[What the task asks]
Using the data beneath, show every line that includes the word "this".

Scene modeling code data
-----

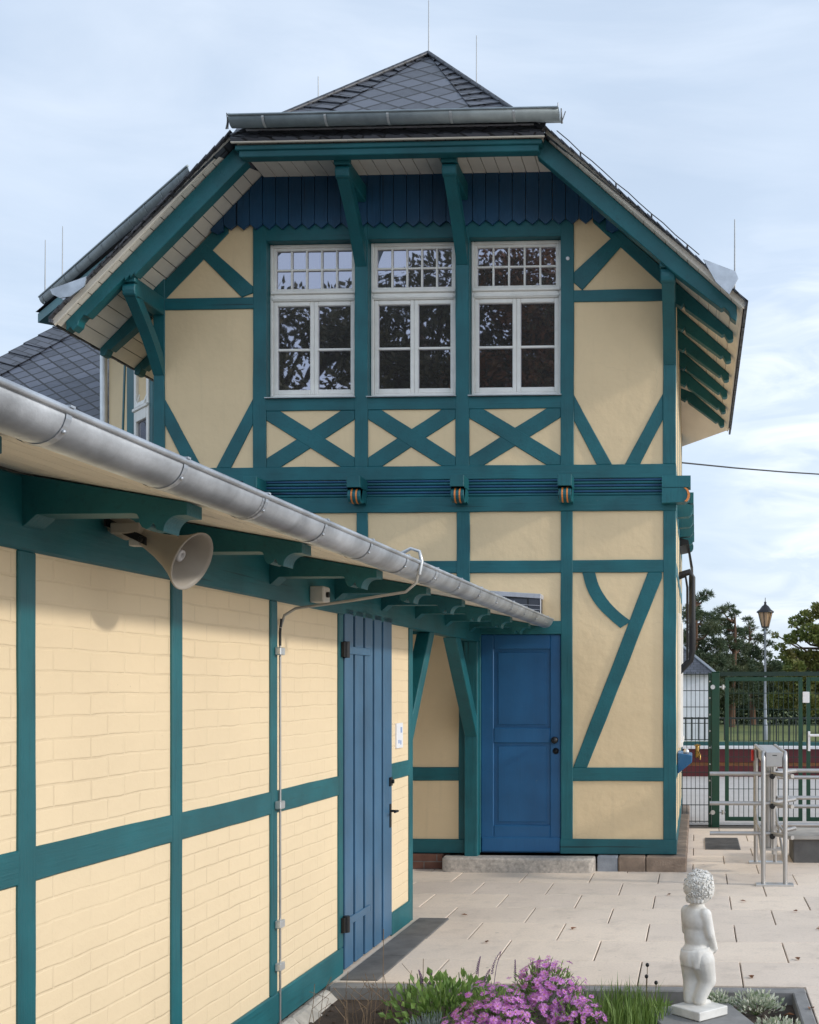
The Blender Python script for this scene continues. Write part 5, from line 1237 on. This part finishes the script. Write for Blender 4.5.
sx = nt.nodes.new('ShaderNodeSeparateXYZ'); L(nt, tc.outputs['Generated'], sx.inputs[0])
def rng(src, a, b_, c, d):
    n = nt.nodes.new('ShaderNodeMapRange'); n.interpolation_type = 'SMOOTHSTEP'; L(nt, src, n.inputs[0])
    for i_, v_ in ((1,a),(2,b_),(3,c),(4,d)): n.inputs[i_].default_value = v_
    return n.outputs[0]
bank = sky_noise(7.5, (1.3,1,4.5), (.05,-.32,0), 7, .8)     # brighter streaky cloud bank low in the north-east
mk = mixc(nt, 1.0, rng(sx.outputs[0], -.03, .10, 0, 1), rng(sx.outputs[2], .40, .24, 0, 1), 'MULTIPLY')
mk = mixc(nt, 1.0, mk, ramp(nt, bank, .40, .64, (.15,)*3, (.8,)*3), 'MULTIPLY')
c2 = mixc(nt, mk, c2, (10.0,10.5,11.2))
mr = nt.nodes.new('ShaderNodeMapRange'); mr.interpolation_type = 'SMOOTHSTEP'; L(nt, sx.outputs[1], mr.inputs[0])
for i_, v_ in ((1,-.75),(2,.55),(3,1.27),(4,.95)): mr.inputs[i_].default_value = v_
# added sky gain: brighter behind the camera to light the facade, dimmer ahead
vs = N(nt, 'ShaderNodeVectorMath', operation='SCALE'); L(nt, c2, vs.inputs[0]); L(nt, mr.outputs[0], vs.inputs['Scale'])
L(nt, vs.outputs[0], bg.inputs['Color']); L(nt, bg.outputs[0], out.inputs[0])
cam = bpy.data.cameras.new('camera'); co = bpy.data.objects.new('camera', cam); C.objects.link(co); S.camera = co
cam.sensor_fit = 'HORIZONTAL'; cam.sensor_width = 36; cam.lens = 1200/819*36; cam.shift_x = (409.5-640)/819; cam.shift_y = (689-512)/819
cam.clip_start = .05; cam.clip_end = 4000
co.location = (0,0,EYE); co.rotation_euler = (PI/2, 0, YAW)
S.view_settings.view_transform = 'Standard'; S.view_settings.look = 'None'; S.view_settings.exposure = .08; S.view_settings.gamma = 1
S.render.engine = 'CYCLES'; S.cycles.max_bounces = 6; S.render.resolution_x = 819; S.render.resolution_y = 1024
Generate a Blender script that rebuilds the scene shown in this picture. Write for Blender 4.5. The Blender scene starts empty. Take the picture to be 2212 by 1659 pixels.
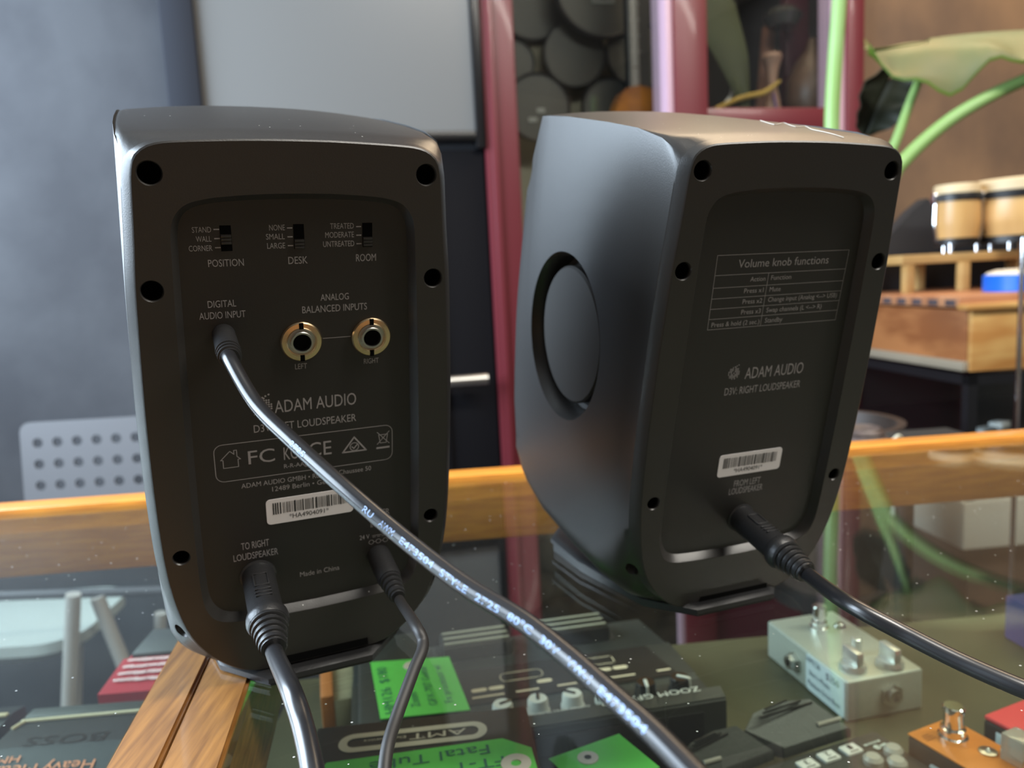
import bpy, bmesh, math, random
from mathutils import Vector, Matrix
from mathutils.geometry import delaunay_2d_cdt
random.seed(7)
S = bpy.context.scene
col = S.collection
R = math.radians

# ---------------------------------------------------------------- camera
PITCH, ROLL, FPX, CAMZ = 0.13246, 0.05105, 1673.9, 0.16
W, H = 2212, 1659
def cam_rows():
    cp, sp, cr, sr = math.cos(PITCH), math.sin(PITCH), math.cos(ROLL), math.sin(ROLL)
    r = Vector((1, 0, 0)); f = Vector((0, cp, -sp)); d = Vector((0, -sp, -cp))
    return cr*r + sr*d, -sr*r + cr*d, f
CR, CD, CF = cam_rows()
CAM = Vector((0, 0, CAMZ))
cam = bpy.data.cameras.new('camera'); camo = bpy.data.objects.new('camera', cam); col.objects.link(camo)
cam.sensor_width = 36; cam.lens = FPX/W*36; cam.clip_start = 0.01
m = Matrix((( CR.x, -CD.x, -CF.x, 0), (CR.y, -CD.y, -CF.y, 0), (CR.z, -CD.z, -CF.z, CAMZ), (0, 0, 0, 1)))
camo.matrix_world = m
cam.dof.use_dof = True; cam.dof.focus_distance = 0.25; cam.dof.aperture_fstop = 13
S.camera = camo

# ---------------------------------------------------------------- world, lights, exposure
w = bpy.data.worlds.new('world'); S.world = w; w.use_nodes = True
bg = w.node_tree.nodes['Background']; bg.inputs[0].default_value = (1.0, 0.80, 0.62, 1); bg.inputs[1].default_value = 0.16
def area(name, loc, target, sx, sy, power, color):
    l = bpy.data.lights.new(name, 'AREA'); l.shape = 'RECTANGLE'; l.size = sx; l.size_y = sy
    l.energy = power; l.color = color
    o = bpy.data.objects.new(name, l); col.objects.link(o); o.location = loc
    o.rotation_euler = (Vector(target)-Vector(loc)).to_track_quat('-Z', 'Y').to_euler()
    return o
area('window_daylight', (-1.46, 0.62, 0.72), (0.2, 0.6, 0.16), 1.8, 1.15, 105, (0.70, 0.85, 1.0))
area('ceiling_lamp_warm', (1.05, 1.70, 1.72), (0.85, 1.2, 0), 1.5, 0.7, 24, (1.0, 0.76, 0.50))
area('ceiling_tube_rear', (1.35, 0.0, 1.79), (1.35, 0.05, 0), 2.3, 0.2, 62, (1.0, 0.95, 0.86))
S.view_settings.view_transform = 'Standard'; S.view_settings.look = 'None'
S.view_settings.gamma = 1; S.view_settings.use_curve_mapping = False
S.view_settings.exposure = 0.24

# ---------------------------------------------------------------- picture -> place helpers
def ray(px, py): return CR*((px-W/2)/FPX) + CD*((py-H/2)/FPX) + CF
def atz(px, py, z):
    d = ray(px, py); return CAM + d*((z-CAMZ)/d.z)
def aty(px, py, y):
    d = ray(px, py); return CAM + d*(y/d.y)

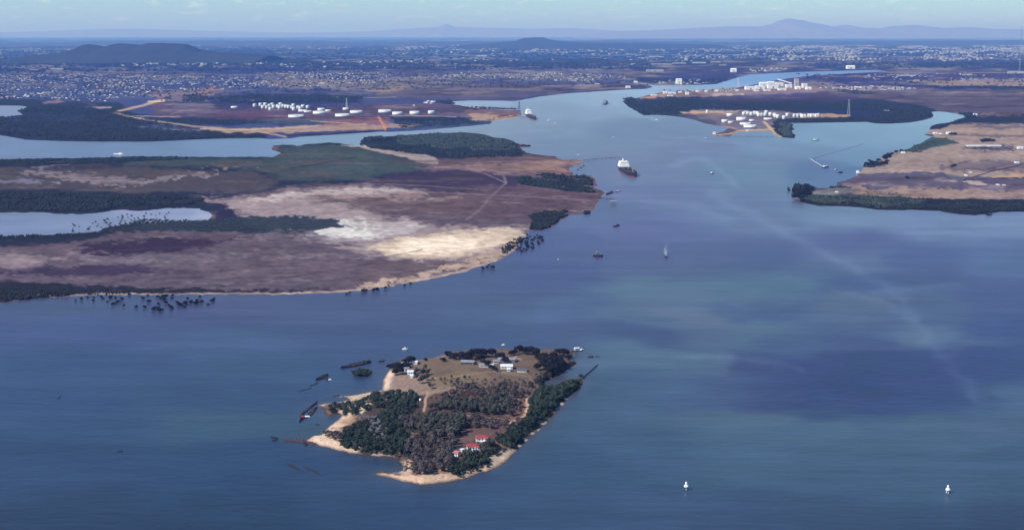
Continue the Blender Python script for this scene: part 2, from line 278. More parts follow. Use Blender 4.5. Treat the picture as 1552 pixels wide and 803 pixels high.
NORTH_PAINT = [
 ([(-200,52),(1700,52),(1700,90),(-200,90)], (84,112,158), 2, 1, 0),
 ([(-200,86),(600,88),(900,90),(1100,94),(1100,100),(600,104),(400,112),(-200,112)], (68,84,134), 3, .9, 3),
 ([(120,70),(340,72),(400,88),(500,96),(80,96)], (66,84,136), 4, .8, 2),
 ([(0,100),(100,100),(95,103),(0,103)], (140,140,170), 1, .7, 2),
 ([(-200,108),(400,108),(600,106),(640,120),(560,134),(400,138),(200,150),(-200,156)], (86,96,138), 3, .8, 3),
 ([(380,126),(430,120),(560,124),(700,124),(720,130),(560,136),(430,134)], (140,136,148), 2, .7, 5),
 ([(560,112),(760,104),(960,106),(960,124),(760,128),(560,124)], (110,116,148), 3, .6, 5),
 ([(560,138),(600,134),(680,136),(620,142),(575,145)], (168,144,142), 1.5, .85, 4),
 ([(640,128),(760,126),(960,128),(950,137),(860,141),(810,147),(760,152),(640,150),(560,146)], (104,97,128), 2, .8, 3),
 ([(760,130),(820,134),(900,136),(880,139),(800,137)], (76,72,108), 1.5, .8, 4),
 ([(700,141),(760,136),(740,142),(690,146)], (150,126,132), 1, .7, 4),
 ([(210,140),(330,140),(420,146),(400,150),(300,154),(235,152)], (140,120,140), 2, .85, 4),
 ([(296,134),(318,134),(318,141),(296,141)], (172,128,136), 1, .7, 4),
 ([(300,148),(340,140),(480,142),(560,146),(560,156),(480,160),(330,160)], (70,76,118), 2, .85, 4),
 ([(-200,148),(60,152),(180,158),(200,172),(250,182),(330,194),(420,200),(400,212),(200,217),(80,216),(-200,200)], (58,68,98), 2, 1, 3),
 ([(0,178),(60,172),(160,176),(120,184),(0,186)], (82,92,118), 2, .7, 5),
 ([(190,193),(240,190),(330,196),(310,201),(240,198)], (118,118,146), 1, .8, 3),
 ([(56,156),(90,152),(106,156),(60,158)], (165,140,155), 1, .7, 2), ([(128,156),(160,160),(150,166),(128,170)], (120,112,140), 1.5, .6, 3), ([(145,162),(170,162),(168,165),(148,166)], (190,176,190), .8, .8, 2),
 ([(230,155),(300,158),(400,160),(500,160),(700,158),(790,166),(780,178),(700,176),(560,184),(440,186),(330,182),(230,180)], (108,92,120), 2, .95, 3),
 ([(330,170),(450,176),(560,180),(470,184),(340,178)], (112,82,112), 1.5, .7, 4),
 ([(250,178),(330,180),(440,186),(430,191),(330,190),(230,184)], (60,66,104), 1.5, .9, 3),
 ([(300,156),(420,158),(560,160),(560,164),(380,166),(300,163)], (74,76,114), 1, .7, 6), ([(560,168),(700,164),(720,170),(600,176),(560,176)], (84,80,112), 1, .6, 6), ([(250,157),(320,158),(330,168),(270,172),(240,166)], (122,112,134), 1, .6, 7), ([(400,176),(520,178),(700,172),(700,177),(500,182),(420,181)], (126,110,128), .8, .6, 7),
 ([(370,184),(470,181),(560,184),(480,189),(380,192)], (84,96,112), 1.5, .85, 3),
 ([(480,184),(575,180),(590,186),(580,191),(500,190)], (160,108,122), 1.2, .8, 4),
 ([(300,192),(380,197),(470,191),(560,189),(650,190),(620,194),(574,197),(506,200),(430,203),(380,203),(320,198)], (178,152,146), 1, .9, 3),
 ([(590,180),(700,178),(744,184),(744,189),(680,194),(600,199),(640,190)], (78,88,110), 1.2, .9, 3),
 ([(590,178),(700,178),(700,184),(600,186)], (62,66,104), 1, .8, 3),
 ([(390,206),(440,203),(560,198),(575,200),(506,205),(430,208)], (78,76,106), 1, .8, 3),
 ([(700,158),(792,164),(790,178),(744,184),(700,178)], (140,112,124), 1.5, .8, 4),
 ([(700,172),(760,176),(790,172),(788,178),(745,183),(715,180)], (192,166,150), 1, .8, 5),
 ([(690,158),(790,163),(788,168),(700,166)], (72,66,100), 1, .7, 3),
 ([(990,118),(1110,114),(1100,126),(960,127),(950,122)], (76,88,132), 2, .85, 4),
 ([(960,125.5),(1024,128),(1060,129.5),(991,131)], (158,146,150), .8, .7, 2),
 ([(1170,84),(1600,84),(1600,96),(1400,99),(1170,98)], (100,110,152), 3, .7, 3),
 ([(1250,96),(1600,94),(1600,103),(1300,106),(1180,109)], (74,88,138), 2, .85, 3)]
LINES_NORTH = [([(172,172),(190,167),(215,161),(238,154),(247,152)], 3.2, (206,180,164)), ([(174,172),(200,178),(240,185),(290,192),(340,196),(380,199),(432,208)], 2.6, (188,166,156)), ([(200,177),(260,178),(272,177)], 1.0, (190,178,178)),
 ([(258,174),(275,169),(295,167)], 1.0, (160,140,146)), ([(225,155),(247,154)], 2.4, (236,212,180)), ([(573,178),(580,190),(584,198)], 2.2, (220,150,128)), ([(590,176.5),(640,177),(690,178)], .8, (190,176,182)),
 ([(500,148),(560,149),(600,148)], .8, (170,162,172)), ([(380,153),(420,153)], .6, (150,144,170)), ([(300,196),(360,198),(430,196),(480,192)], 1.3, (205,186,168)), ([(530,188),(500,186),(470,184)], .8, (205,180,160))]
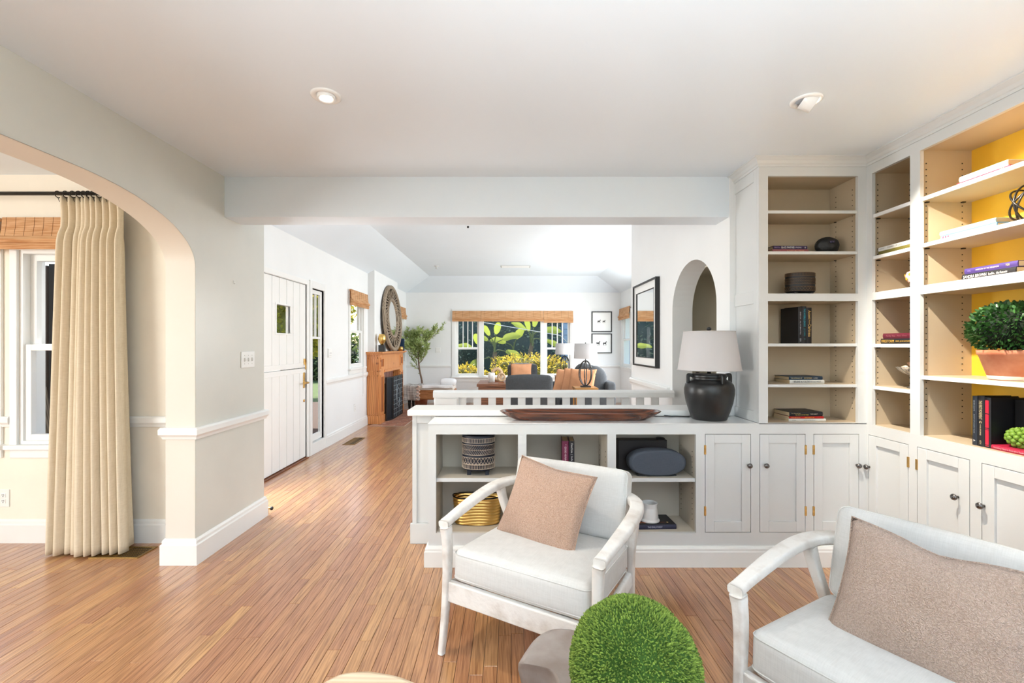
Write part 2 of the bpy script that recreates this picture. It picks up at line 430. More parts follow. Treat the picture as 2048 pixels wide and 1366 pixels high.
def smoothpath(pts, n=8):
    """Catmull-Rom through the points"""
    P = [Vector(p) for p in pts]; out = []
    for i in range(len(P) - 1):
        p0 = P[max(i - 1, 0)]; p1 = P[i]; p2 = P[i + 1]; p3 = P[min(i + 2, len(P) - 1)]
        for k in range(n):
            t = k / n
            out.append(0.5 * ((2 * p1) + (p2 - p0) * t + (2 * p0 - 5 * p1 + 4 * p2 - p3) * t * t + (3 * p1 - p0 - 3 * p2 + p3) * t ** 3))
    out.append(P[-1]); return out
def frameM(o, x, y, z):
    M = Matrix.Identity(4)
    for i, a in enumerate((x, y, z, o)):
        for k in range(3): M[k][i] = a[k]
    return M
FC = {}
def lettering(body, size, m, parent, M, align='LEFT', shear=0.0, ext=0.0004, name='lettering', fit=None):
    """flat raised print; M maps text plane (x along, y up, z out) to the parent's local space; fit = wanted width"""
    c = bpy.data.curves.new(name, 'FONT'); c.body = body; c.size = size; c.align_x = align; c.align_y = 'CENTER'
    c.extrude = ext; c.shear = shear; c.resolution_u = 2
    t = bpy.data.objects.new('tmp', c); COL.objects.link(t)
    bpy.context.view_layer.update()
    me = bpy.data.meshes.new_from_object(t.evaluated_get(bpy.context.evaluated_depsgraph_get()))
    bpy.data.objects.remove(t); bpy.data.curves.remove(c)
    if fit and len(me.vertices):
        xs = [v.co.x for v in me.vertices]; k = fit / max(1e-6, max(xs) - min(xs)); x0 = min(xs)
        for v in me.vertices: v.co.x = (v.co.x - x0) * k
    me.transform(M); me.materials.clear(); me.materials.append(m)
    o = bpy.data.objects.new(name, me); COL.objects.link(o); o.parent = parent; MW[o.name] = MW[parent.name]
    return o
def flat(name, rgb, rough=0.6): return mat(name, srgb(*rgb), rough)
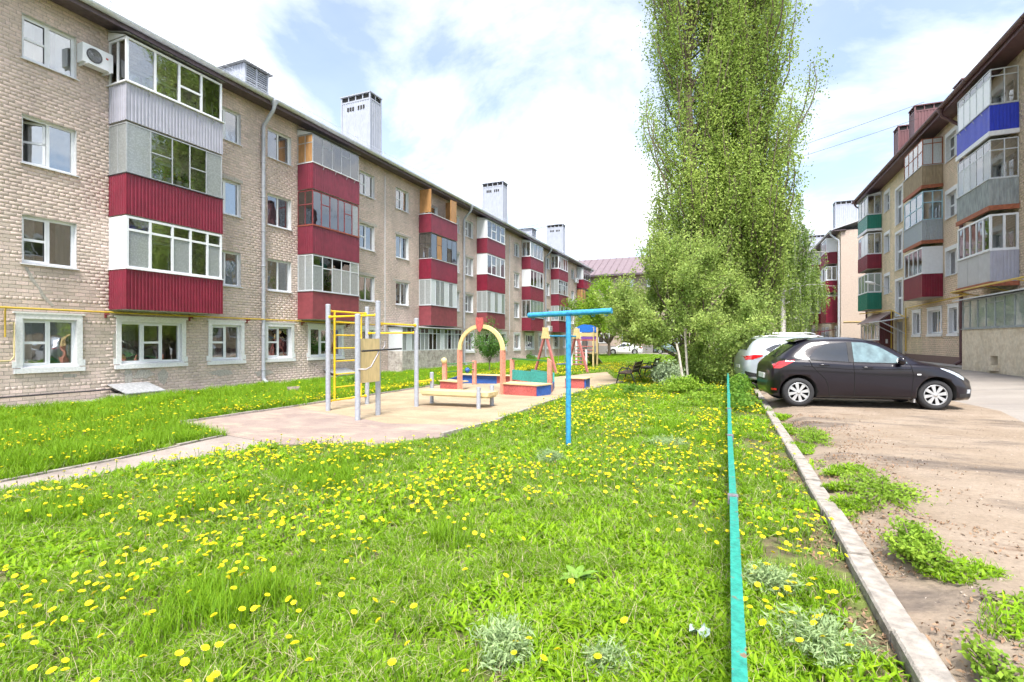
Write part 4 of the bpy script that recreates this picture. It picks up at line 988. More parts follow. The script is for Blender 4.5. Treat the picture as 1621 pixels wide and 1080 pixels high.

-----

[Task result]
The Blender Python script for this scene continues. Write part 5, from line 1237 on. This part finishes the script. Write for Blender 4.5.
Generate a Blender script that rebuilds the scene shown in this picture. Write for Blender 4.5. The Blender scene starts empty. Take the picture to be 2212 by 1659 pixels.
Continue the Blender Python script for this scene: part 2, from line 278. More parts follow. Use Blender 4.5. Treat the picture as 1552 pixels wide and 803 pixels high.
Write part 2 of the bpy script that recreates this picture. It picks up at line 430. More parts follow. Treat the picture as 2048 pixels wide and 1366 pixels high.
Write part 4 of the bpy script that recreates this picture. It picks up at line 988. More parts follow. The script is for Blender 4.5. Treat the picture as 1621 pixels wide and 1080 pixels high.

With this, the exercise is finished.